Forestry chief Santosa admitted the latest version falls short of expectations, as well as the parameters outlined in the agreement with Norway. His ministry is talking to AMAN, a coalition of Indonesia’s indigenous and forest community groups, about incorporating traditional forest land use, he added.
“It is a difficult process, getting information on customary usage, but we will get (it),” he said. Data is hard to come by because there is very little written documentation, with most information passed down orally between generations.
Norway’s Fosse said the map will be updated twice a year.
“This one map will be the one and only map used by all ministries and government institutions as the basis for decision making,” Mangkusubroto, who is also an advisor to the president, told the Lombok conference. “Stakeholders, including indigenous communities, will be encouraged to provide input through a transparent and participative process.”
More local management
Norway has continued to back Indonesia’s drive to slow deforestation despite the delays in introducing the forest clearing moratorium and producing the map to pin down exact conservation areas.

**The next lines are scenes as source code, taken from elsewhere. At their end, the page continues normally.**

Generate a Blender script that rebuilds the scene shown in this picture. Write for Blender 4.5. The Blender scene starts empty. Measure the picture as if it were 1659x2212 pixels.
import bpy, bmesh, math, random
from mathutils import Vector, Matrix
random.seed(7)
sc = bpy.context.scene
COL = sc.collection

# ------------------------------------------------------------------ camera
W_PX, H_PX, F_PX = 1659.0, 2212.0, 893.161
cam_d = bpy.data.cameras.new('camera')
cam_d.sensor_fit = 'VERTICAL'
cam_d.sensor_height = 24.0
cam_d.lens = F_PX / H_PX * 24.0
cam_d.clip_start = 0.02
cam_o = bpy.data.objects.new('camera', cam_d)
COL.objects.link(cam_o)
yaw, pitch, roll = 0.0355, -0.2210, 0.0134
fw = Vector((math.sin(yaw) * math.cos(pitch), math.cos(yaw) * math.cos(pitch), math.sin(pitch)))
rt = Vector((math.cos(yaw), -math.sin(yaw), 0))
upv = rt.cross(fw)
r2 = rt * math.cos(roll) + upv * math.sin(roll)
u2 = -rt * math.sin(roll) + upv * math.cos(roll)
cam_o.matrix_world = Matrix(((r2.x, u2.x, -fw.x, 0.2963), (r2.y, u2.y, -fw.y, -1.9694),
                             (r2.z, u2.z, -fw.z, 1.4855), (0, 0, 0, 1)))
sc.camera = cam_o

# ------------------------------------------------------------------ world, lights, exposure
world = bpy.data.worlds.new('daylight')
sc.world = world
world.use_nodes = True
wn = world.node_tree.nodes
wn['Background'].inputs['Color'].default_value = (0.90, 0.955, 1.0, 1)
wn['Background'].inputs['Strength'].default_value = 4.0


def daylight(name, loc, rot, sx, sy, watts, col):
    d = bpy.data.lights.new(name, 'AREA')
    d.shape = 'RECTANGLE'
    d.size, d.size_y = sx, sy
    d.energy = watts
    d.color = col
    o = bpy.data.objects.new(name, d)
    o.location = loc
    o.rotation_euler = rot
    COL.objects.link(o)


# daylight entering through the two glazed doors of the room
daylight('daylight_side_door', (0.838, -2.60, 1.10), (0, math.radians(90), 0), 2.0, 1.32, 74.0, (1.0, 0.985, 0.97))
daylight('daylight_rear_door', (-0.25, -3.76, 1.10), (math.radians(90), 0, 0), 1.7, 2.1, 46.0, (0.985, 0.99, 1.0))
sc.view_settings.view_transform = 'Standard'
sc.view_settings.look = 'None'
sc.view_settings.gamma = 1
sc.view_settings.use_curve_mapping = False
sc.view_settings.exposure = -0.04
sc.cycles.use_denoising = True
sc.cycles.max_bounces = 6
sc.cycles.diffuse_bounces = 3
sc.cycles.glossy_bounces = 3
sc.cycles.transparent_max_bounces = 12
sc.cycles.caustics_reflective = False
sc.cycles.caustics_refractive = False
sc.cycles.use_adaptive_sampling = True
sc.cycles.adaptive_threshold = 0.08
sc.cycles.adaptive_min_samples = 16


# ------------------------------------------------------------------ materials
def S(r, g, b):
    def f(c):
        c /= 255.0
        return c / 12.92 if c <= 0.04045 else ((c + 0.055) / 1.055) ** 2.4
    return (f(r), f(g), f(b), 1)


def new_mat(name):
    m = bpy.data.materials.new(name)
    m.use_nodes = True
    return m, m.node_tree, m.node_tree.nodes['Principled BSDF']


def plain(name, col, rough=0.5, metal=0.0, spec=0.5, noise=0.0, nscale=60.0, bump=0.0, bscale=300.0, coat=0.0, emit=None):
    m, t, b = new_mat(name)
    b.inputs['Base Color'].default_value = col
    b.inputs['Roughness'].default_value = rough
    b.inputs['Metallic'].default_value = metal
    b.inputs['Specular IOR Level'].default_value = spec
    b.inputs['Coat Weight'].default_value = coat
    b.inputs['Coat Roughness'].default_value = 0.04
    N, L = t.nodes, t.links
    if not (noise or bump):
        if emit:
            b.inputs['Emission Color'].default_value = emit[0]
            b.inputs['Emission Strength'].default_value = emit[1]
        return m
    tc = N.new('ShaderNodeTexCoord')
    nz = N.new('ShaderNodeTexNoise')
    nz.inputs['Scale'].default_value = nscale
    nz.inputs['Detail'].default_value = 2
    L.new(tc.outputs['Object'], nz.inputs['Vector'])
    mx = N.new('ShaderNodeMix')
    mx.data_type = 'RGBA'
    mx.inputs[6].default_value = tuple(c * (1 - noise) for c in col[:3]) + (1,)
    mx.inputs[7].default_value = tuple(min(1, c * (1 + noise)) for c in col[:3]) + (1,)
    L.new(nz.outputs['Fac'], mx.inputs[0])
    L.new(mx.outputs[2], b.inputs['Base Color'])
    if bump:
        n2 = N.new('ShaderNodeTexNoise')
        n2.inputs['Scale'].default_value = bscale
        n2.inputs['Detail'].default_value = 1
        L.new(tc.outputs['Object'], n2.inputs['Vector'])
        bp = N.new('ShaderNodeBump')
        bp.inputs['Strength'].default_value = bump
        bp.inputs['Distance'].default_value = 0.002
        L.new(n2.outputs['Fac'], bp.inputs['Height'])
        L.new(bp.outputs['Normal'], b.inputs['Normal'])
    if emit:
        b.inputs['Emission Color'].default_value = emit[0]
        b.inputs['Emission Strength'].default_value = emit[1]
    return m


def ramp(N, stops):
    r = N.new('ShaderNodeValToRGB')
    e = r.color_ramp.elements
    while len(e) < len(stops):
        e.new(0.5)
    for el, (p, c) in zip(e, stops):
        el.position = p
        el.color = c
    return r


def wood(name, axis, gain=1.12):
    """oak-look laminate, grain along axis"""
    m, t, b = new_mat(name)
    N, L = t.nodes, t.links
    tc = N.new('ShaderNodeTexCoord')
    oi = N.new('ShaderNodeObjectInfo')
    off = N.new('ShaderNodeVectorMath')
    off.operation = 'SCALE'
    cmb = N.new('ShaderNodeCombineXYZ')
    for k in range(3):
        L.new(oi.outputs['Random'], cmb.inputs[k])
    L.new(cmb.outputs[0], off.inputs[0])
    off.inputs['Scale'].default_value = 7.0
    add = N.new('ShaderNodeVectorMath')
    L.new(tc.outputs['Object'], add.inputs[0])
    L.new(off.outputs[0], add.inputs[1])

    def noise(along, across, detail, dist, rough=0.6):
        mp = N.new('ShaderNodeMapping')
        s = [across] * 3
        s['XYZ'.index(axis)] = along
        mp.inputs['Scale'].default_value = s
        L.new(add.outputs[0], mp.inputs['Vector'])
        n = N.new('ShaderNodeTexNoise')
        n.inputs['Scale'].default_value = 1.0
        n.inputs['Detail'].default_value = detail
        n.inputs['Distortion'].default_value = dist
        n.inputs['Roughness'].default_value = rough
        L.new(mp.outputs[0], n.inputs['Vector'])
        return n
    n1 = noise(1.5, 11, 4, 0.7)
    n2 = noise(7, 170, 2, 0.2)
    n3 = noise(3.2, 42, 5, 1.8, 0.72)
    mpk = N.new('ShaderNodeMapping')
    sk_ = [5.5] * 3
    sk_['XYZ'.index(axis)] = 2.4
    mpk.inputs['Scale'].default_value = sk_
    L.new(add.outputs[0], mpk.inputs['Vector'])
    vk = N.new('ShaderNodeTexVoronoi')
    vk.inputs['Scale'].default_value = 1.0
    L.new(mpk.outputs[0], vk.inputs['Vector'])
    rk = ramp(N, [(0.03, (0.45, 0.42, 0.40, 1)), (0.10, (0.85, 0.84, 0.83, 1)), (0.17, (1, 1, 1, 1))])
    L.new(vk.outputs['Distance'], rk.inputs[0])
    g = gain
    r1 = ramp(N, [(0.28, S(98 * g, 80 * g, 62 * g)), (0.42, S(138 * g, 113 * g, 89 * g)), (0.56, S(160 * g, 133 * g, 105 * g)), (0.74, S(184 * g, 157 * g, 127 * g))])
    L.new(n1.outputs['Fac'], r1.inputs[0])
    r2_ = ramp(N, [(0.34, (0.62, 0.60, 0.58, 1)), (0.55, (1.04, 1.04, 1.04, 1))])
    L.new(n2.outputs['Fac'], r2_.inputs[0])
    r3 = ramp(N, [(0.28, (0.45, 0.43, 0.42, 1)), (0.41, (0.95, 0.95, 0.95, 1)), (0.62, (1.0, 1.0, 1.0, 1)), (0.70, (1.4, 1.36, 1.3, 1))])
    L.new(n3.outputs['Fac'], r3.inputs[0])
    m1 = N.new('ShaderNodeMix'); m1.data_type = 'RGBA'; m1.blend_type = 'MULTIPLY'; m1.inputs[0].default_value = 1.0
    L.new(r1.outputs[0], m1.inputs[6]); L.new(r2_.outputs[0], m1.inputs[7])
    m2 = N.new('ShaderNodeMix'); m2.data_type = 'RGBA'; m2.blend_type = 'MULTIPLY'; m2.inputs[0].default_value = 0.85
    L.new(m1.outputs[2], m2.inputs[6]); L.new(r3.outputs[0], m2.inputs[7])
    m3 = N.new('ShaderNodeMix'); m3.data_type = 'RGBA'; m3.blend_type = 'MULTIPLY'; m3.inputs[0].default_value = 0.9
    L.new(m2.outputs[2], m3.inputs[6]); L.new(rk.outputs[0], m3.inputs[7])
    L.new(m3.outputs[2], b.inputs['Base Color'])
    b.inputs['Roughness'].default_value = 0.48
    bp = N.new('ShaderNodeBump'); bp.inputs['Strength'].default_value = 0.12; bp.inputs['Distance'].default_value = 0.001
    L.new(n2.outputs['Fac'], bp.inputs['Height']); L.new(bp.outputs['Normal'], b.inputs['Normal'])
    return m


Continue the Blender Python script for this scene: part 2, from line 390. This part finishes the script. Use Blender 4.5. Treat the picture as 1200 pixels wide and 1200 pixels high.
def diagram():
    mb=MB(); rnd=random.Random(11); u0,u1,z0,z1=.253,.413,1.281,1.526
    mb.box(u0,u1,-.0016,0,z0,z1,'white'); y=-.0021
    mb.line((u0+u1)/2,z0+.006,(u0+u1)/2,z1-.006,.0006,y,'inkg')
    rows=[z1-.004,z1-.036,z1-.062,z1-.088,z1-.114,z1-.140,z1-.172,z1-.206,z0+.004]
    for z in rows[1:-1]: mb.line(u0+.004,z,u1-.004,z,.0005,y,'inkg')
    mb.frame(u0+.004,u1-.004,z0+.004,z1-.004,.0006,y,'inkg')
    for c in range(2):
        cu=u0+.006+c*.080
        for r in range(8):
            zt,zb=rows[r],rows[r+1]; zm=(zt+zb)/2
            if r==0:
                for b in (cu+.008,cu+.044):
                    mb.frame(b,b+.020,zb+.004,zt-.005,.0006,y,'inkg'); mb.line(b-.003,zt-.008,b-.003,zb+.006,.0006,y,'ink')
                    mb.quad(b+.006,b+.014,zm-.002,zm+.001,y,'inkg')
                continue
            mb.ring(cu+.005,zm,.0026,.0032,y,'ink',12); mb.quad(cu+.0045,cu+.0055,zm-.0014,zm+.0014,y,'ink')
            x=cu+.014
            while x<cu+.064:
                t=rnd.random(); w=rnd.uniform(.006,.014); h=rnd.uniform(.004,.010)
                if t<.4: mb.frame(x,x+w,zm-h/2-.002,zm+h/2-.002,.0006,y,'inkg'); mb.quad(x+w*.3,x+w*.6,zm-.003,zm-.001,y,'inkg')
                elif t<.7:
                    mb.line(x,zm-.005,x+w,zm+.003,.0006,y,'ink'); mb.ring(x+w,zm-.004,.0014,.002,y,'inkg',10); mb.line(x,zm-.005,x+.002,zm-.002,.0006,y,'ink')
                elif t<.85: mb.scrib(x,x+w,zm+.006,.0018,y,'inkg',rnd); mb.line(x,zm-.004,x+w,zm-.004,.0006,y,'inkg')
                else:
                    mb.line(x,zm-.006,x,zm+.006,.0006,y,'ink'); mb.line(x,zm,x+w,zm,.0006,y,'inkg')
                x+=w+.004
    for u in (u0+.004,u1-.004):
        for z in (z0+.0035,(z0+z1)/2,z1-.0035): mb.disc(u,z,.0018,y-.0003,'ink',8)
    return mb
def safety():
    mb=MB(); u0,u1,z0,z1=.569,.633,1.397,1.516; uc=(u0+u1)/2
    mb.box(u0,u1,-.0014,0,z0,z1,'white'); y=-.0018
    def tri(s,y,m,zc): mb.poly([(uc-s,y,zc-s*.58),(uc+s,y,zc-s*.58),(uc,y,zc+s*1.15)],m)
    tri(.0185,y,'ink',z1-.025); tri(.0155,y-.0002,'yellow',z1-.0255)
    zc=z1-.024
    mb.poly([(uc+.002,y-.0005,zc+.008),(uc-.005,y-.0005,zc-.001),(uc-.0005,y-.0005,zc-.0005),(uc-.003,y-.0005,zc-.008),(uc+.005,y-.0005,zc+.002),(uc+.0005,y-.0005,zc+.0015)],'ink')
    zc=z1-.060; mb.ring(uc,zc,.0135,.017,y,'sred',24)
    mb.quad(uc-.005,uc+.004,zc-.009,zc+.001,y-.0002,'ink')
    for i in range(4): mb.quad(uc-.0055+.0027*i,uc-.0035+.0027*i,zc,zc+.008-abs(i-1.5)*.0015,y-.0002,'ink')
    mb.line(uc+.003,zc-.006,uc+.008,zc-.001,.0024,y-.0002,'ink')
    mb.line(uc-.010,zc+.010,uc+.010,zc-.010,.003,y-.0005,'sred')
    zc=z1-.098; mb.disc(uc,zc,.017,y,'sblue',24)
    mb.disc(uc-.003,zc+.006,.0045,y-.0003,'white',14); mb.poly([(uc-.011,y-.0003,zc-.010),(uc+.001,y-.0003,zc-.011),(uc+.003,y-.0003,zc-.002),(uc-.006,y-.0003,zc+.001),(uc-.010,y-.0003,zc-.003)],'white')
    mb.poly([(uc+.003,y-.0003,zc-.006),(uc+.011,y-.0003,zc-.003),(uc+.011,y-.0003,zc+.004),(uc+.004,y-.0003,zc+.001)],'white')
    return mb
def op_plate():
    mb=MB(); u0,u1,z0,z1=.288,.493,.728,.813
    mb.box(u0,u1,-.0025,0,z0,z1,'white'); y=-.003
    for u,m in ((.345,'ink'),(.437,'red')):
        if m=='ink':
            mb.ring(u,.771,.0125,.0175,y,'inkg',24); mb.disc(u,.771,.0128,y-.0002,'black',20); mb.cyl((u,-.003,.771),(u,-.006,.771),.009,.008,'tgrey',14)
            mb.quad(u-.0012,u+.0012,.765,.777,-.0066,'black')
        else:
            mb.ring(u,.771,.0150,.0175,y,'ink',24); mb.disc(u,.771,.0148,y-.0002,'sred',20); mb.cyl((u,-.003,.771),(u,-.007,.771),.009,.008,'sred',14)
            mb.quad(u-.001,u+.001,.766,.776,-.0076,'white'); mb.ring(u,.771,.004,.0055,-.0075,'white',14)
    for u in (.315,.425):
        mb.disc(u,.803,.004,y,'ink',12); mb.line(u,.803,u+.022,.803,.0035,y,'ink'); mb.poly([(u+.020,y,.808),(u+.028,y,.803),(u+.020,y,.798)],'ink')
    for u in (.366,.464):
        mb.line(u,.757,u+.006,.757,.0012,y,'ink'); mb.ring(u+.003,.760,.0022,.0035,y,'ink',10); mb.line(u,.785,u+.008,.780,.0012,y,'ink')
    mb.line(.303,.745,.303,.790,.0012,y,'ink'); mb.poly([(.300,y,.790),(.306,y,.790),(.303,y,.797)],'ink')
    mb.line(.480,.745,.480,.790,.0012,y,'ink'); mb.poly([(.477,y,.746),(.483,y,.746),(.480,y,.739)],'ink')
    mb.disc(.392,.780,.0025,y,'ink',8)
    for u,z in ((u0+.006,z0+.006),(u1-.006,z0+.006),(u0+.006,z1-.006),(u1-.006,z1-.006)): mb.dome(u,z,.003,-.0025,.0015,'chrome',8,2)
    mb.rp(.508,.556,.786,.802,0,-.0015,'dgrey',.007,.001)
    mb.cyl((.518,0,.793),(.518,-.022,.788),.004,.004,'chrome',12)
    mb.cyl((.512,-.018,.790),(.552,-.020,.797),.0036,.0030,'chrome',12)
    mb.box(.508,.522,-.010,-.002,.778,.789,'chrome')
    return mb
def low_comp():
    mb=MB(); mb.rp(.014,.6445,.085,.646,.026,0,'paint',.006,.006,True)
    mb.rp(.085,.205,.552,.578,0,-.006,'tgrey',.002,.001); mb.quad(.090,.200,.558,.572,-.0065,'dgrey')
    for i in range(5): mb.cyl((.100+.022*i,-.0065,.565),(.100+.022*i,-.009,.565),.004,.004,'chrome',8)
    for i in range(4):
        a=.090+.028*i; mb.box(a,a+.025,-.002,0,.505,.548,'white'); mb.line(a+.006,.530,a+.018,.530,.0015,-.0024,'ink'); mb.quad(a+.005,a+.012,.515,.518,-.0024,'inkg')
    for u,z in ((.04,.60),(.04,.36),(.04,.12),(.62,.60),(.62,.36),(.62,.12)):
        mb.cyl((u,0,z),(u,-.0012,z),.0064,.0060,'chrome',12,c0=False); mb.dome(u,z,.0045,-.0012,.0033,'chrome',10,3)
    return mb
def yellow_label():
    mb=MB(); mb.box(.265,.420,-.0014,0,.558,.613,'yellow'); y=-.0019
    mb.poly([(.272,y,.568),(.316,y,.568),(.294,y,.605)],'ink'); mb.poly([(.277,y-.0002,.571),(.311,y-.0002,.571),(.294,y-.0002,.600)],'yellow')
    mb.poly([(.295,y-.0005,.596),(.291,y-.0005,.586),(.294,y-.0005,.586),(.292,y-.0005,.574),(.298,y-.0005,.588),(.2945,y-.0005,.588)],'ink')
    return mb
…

“The success of the map and the moratorium will be very important to the Indonesian government. It is the government that has pledged to make these changes,” Fosse said.
At the Lombok conference, the Indonesian authorities also said they would hand over the management of more forest areas to local communities. That indicates a clear policy shift, as the government still controls over 70 percent of the country’s land area of 190 million hectares.
Research released at the meeting said other Asian countries like India, China and Vietnam have curbed their emissions by allowing indigenous communities to run forests in the last two decades. Some 60 percent of Indonesia’s emissions come from land and forest use, such as logging and agriculture, according to Mangkusubroto.
The forest ministry said it will start discussions with AMAN and other indigenous community representatives to come up with an action plan in the next six months that will hand more rights over forest land and resources to local communities.
“The policies we have now are not effective in solving the (forest) tenure problem, but at least we have committed to doing much better,” Pak Hadi Pasaribu, a high-level forest ministry official said at the end of the conference.